Dimensionality Reduction

Dimensionality reduction aims to find the most important features to reduce the original feature set down into a smaller more efficient set that still encodes the important data.

For example, in predicting the number of visitors to the beach we might use the temperature, day of the week, month and number of events scheduled for that day as inputs. But the month might actually be not important for predicting the number of visitors.

SUPERVISED-separates date for classification UNSUPERVISED-combines data to cluster

Reinforcement Learning

The final type of machine learning, it is less common and much more complex, but it has generated incredible results. It doesn’t use labels as such, and instead uses rewards to learn.

This is very similar to how we as humans also learn. Throughout our lives, we receive positive and negative signals and constantly learn from them. The chemicals in our brain are one of many ways we get these signals.

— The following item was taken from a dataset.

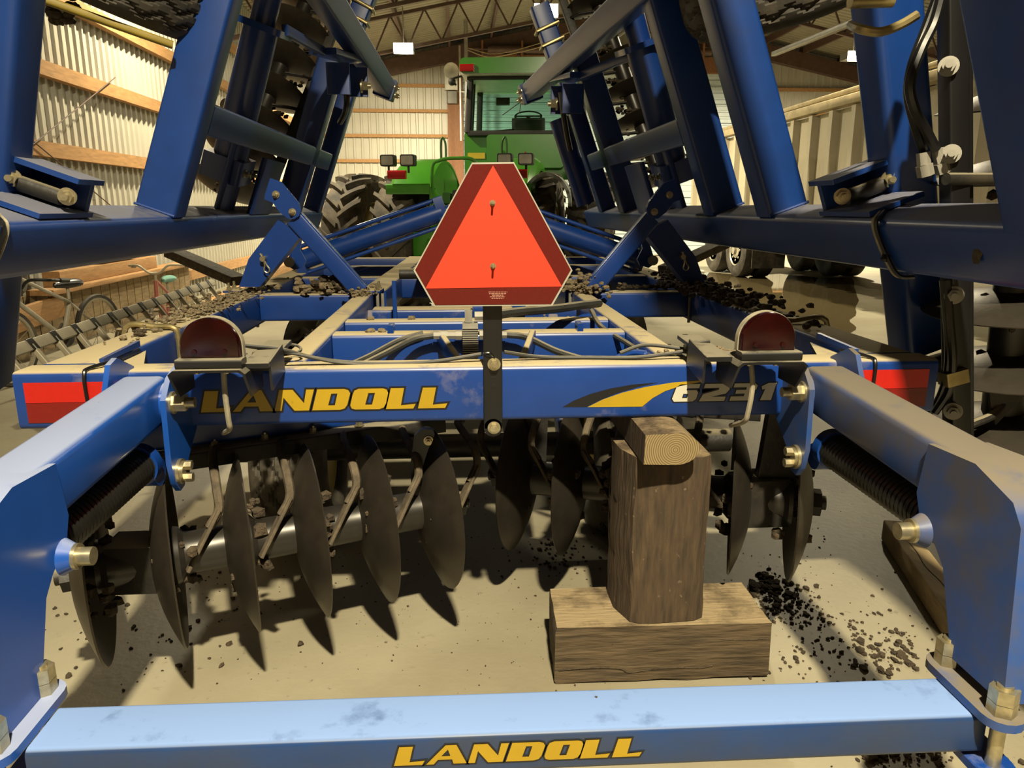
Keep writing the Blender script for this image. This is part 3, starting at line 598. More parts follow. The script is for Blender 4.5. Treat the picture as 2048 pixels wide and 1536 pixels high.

When something good happens, the neurons in our brains provide a hit of positive neurotransmitters such as dopamine which makes us feel good and we become more likely to repeat that specific action. We don’t need constant supervision to learn like in supervised learning. By only giving the occasional reinforcement signals, we still learn very effectively.

In this part I have covered almost all the types and sub types of machine learning one need to remember in a very brief way with real life examples hope it will be helpful, Thank you for reading this far!